Получился своеобразный эпиграф ко всему минувшему веку.
Для узкого круга сочинял свои эпиграммы под общим названием «Антология античной глупости» Осип Мандельштам. Например:
Юношей Публий вступил в ряды ВКП золотые;
Выбыл из партии он дряхлым — увы! — стариком.
Теперь, когда этот элегический дистих опубликован во множестве посмертных изданий поэта, мы можем убедиться в нетленности этих строк, наблюдая, как современный Публий вступает поочередно в «Выбор России», в «Наш дом — Россия» и наконец в «Единую Россию».
Неподцензурные эпиграммы образовали как бы подводную часть айсберга, внутренне связанную с тем тонким слоем смелого остроумия, который все же проникал в советскую прессу.

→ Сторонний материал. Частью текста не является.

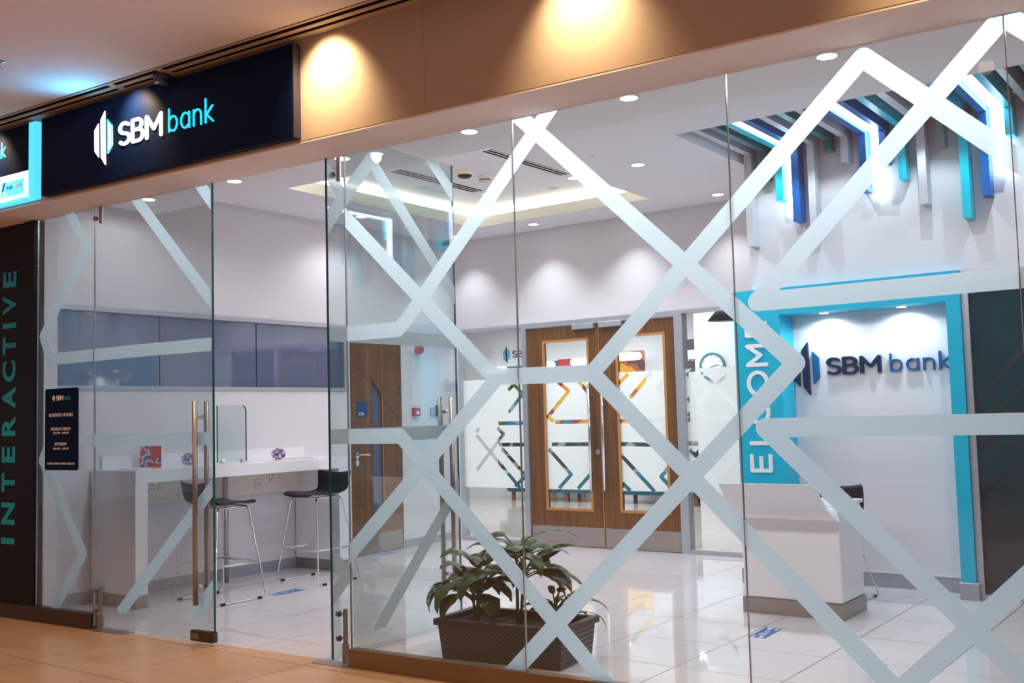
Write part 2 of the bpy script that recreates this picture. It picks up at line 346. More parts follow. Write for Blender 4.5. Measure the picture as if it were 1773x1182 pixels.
# ================================================================= mesh helpers
class MB:
    def __init__(s, frame=ID):
        s.bm = bmesh.new(); s.frame = frame
    def v(s, *p):
        return s.bm.verts.new(s.frame @ Vector(p[0] if len(p) == 1 else p))
    def face(s, pts):
        vs = [s.v(p) for p in pts]
        try: return s.bm.faces.new(vs)
        except ValueError: return None
    def box(s, x0, x1, y0, y1, z0, z1, bevel=0.0, rot=None):
        mt = Matrix.Translation(((x0 + x1) / 2, (y0 + y1) / 2, (z0 + z1) / 2))
        if rot is not None: mt = mt @ rot
        mt = mt @ Matrix.Diagonal((abs(x1 - x0), abs(y1 - y0), abs(z1 - z0), 1))
        r = bmesh.ops.create_cube(s.bm, size=1.0, matrix=s.frame @ mt)
        if bevel:
            es = list({e for v in r['verts'] for e in v.link_edges})
            bmesh.ops.bevel(s.bm, geom=es, offset=bevel, segments=2, profile=0.5, affect='EDGES')
        return s
    def tube(s, pts, r, n=10, cap=True):
        pts = [Vector(p) for p in pts]; rings = []
        for i, p in enumerate(pts):
            if i == 0: d = pts[1] - p
            elif i == len(pts) - 1: d = p - pts[i - 1]
            else: d = (pts[i + 1] - p).normalized() + (p - pts[i - 1]).normalized()
            d.normalize()
            up = Vector((0, 0, 1)) if abs(d.z) < 0.95 else Vector((1, 0, 0))
            a = d.cross(up).normalized(); b = d.cross(a)
            rr = r[i] if isinstance(r, (list, tuple)) else r
            rings.append([s.v(p + a * math.cos(2 * PI * k / n) * rr + b * math.sin(2 * PI * k / n) * rr) for k in range(n)])
        for q in range(len(rings) - 1):
            for k in range(n):
                s.bm.faces.new((rings[q][k], rings[q][(k + 1) % n], rings[q + 1][(k + 1) % n], rings[q + 1][k]))
        if cap:
            s.bm.faces.new(rings[0][::-1]); s.bm.faces.new(rings[-1])
        return s
    def lathe(s, prof, c=(0, 0, 0), n=24, axis='Z'):
        """profile of (radius, height) turned about an axis through c"""
        rings = []
        for r, h in prof:
            ring = []
            for k in range(n):
                a = 2 * PI * k / n
                q = {'Z': (math.cos(a) * r, math.sin(a) * r, h), 'X': (h, math.cos(a) * r, math.sin(a) * r), 'Y': (math.cos(a) * r, h, math.sin(a) * r)}[axis]
                ring.append(s.v(Vector(c) + Vector(q)))
            rings.append(ring)
        for q in range(len(rings) - 1):
            for k in range(n):
                s.bm.faces.new((rings[q][k], rings[q][(k + 1) % n], rings[q + 1][(k + 1) % n], rings[q + 1][k]))
        s.bm.faces.new(rings[0][::-1]); s.bm.faces.new(rings[-1])
        return s
    def prism(s, poly, d0, d1, plane='XZ', holes=None):
        """extrude a 2-D outline (or a union of outlines) between depths d0 and d1"""
        polys = poly if isinstance(poly[0][0], (list, tuple)) else [poly]
        V, F = union(polys, holes or [])
        f3 = {'XZ': lambda u, v, d: (u, d, v), 'YZ': lambda u, v, d: (d, u, v), 'XY': lambda u, v, d: (u, v, d)}[plane]
        top = [s.v(f3(u, v, d0)) for u, v in V]
        bot = [s.v(f3(u, v, d1)) for u, v in V]
        cnt = {}
        for f in F:
            for i in range(3):
                e = (f[i], f[(i + 1) % 3]); k = (min(e), max(e)); cnt.setdefault(k, []).append(e)
        for f in F:
            try:
                s.bm.faces.new([top[i] for i in f]); s.bm.faces.new([bot[i] for i in reversed(f)])
            except ValueError: pass
        for k, es in cnt.items():
            if len(es) == 1:
                a, b = es[0]
                try: s.bm.faces.new((top[b], top[a], bot[a], bot[b]))
                except ValueError: pass
        return s
    def flat(s, poly, d, plane='XZ', holes=None, clip=None):
        polys = poly if isinstance(poly[0][0], (list, tuple)) else [poly]
        V, F = union(polys, holes or [], clip)
        f3 = {'XZ': lambda u, v: (u, d, v), 'YZ': lambda u, v: (d, u, v), 'XY': lambda u, v: (u, v, d)}[plane]
        vs = [s.v(f3(u, v)) for u, v in V]
        for f in F:
            try: s.bm.faces.new([vs[i] for i in f])
            except ValueError: pass
        return s
    def build(s, name, mat, parent=None, smooth=False, mats=None, matfn=None):
        bm = s.bm
        loose = [v for v in bm.verts if not v.link_faces]
        if loose: bmesh.ops.delete(bm, geom=loose, context='VERTS')
        bmesh.ops.recalc_face_normals(bm, faces=bm.faces)
        me = bpy.data.meshes.new(name)
        o = bpy.data.objects.new(name, me); C.objects.link(o)
        if parent is not None:
            pm = ROOT[parent.name]
            bmesh.ops.transform(bm, matrix=pm.inverted(), verts=bm.verts)
            o.parent = parent; ROOT[o.name] = pm
        else:
            xs = [v.co.x for v in bm.verts]; ys = [v.co.y for v in bm.verts]; zs = [v.co.z for v in bm.verts]
            c = Vector(((min(xs) + max(xs)) / 2, (min(ys) + max(ys)) / 2, min(zs)))
            bmesh.ops.translate(bm, vec=-c, verts=bm.verts)
            o.location = c; ROOT[o.name] = Matrix.Translation(c)
        bm.to_mesh(me); bm.free()
        for mm in (mats or [mat]): me.materials.append(mm)
        if matfn:
            for p in me.polygons: p.material_index = matfn(p)
        if smooth:
            for p in me.polygons: p.use_smooth = True
        return o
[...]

В 1952 году на партийном съезде сталинский тогдашний фаворит Маленков лицемерно возгласил, что, дескать, нам нужны новые Гоголи и Щедрины, чтобы бороться с пережитками прошлого и так далее. Юрий Благов откликнулся на это эпиграммой:
Мы за смех, но нам нужны
Подобрее Щедрины
И такие Гоголи,
Чтобы нас не трогали.
Самое поразительное, что эти строки были опубликованы в журнале «Крокодил» — под видом обличения «зажимщиков критики». На самом же деле они были направлены против первых персон государства. Так эпиграмме порой удавалось перехитрить цензуру.
Продолжали в советское время сочиняться и эпиграммы, которые у филологов именуются антологическими, то есть остроумные афористические высказывания на «вечные» темы. Вершиной здесь стали «Лирические эпиграммы» Маршака, достигающие абсолютной обобщенности и неотразимости поэтической мысли:
Свиньи, склонные к бесчинству.
На земле, конечно, есть.
Но уверен я, что свинству
Человечества не съесть.
Ровно одно произведение в малом жанре написала Анна Ахматова, так и назвав его — «Эпиграмма»:
Могла ли Биче словно Дант творить
Или Лаура жар любви восславить?
Я научила женщин говорить.
Но, Боже, как их замолчать заставить!
Трудно представить интеллигентного человека, который бы не знал этих ахматовских строк наизусть.
Особо следует сказать о переводных эпиграммах, ставших фактом отечественной культуры. Роберт Бернс в творческой передаче Маршака стал для нас своим, близким поэтом. Питерский поэт и переводчик Владимир Васильев несколько десятилетий отдал работе над английской, французской и испанской сатирой, а в 1998 году выпустил четырехтомное собрание «Всемирная эпиграмма», где соединил свои и чужие переводы, предложил свою подборку лучших русских образцов жанра. В итоге получилась уникальная эпиграмматическая энциклопедия.
«Перестроечный» прорыв второй половины восьмидесятых годов вызвал эпиграмматическое половодье. Стало печататься все, что раньше запрещалось. Стали сочиняться острые стихотворные отклики на все происходящее в стране. Пока еще трудно сориентироваться в этом мощном хоре. Отметим имена некоторых солистов: Игоря Губермана, чьи «гарики» стали индивидуальной разновидностью жанра, Бориса Брайнина, неизменно стремящегося к отточености эпиграмматического слова… Многие эпиграммы примечательны прежде всего как явление артистического быта: таковы шуточные миниатюры Валентина Гафта.
Время все и всех еще расставит по местам, а пока составителю этой книги не оставалось ничего, кроме как разместить тексты в алфавитном порядке авторских имен.
Любой свод русских эпиграмм XX века — это проект, это предварительный вариант, подлежащий уточнению. Любая оценка достижений жанра — условна и субъективна. Напомню: об эпиграмме надлежит говорить в масштабе даже не столетнем, а тысячелетнем. Пока можно уверенно сказать одно: «окогченная летунья», как называл ее Баратынский, сохранила верность заветам классиков, стремительно преодолела столетнюю дистанцию, прошлась своим когтем по всей шкуре жестокого двадцатого века и, не теряя скорости, влетела в третье тысячелетие.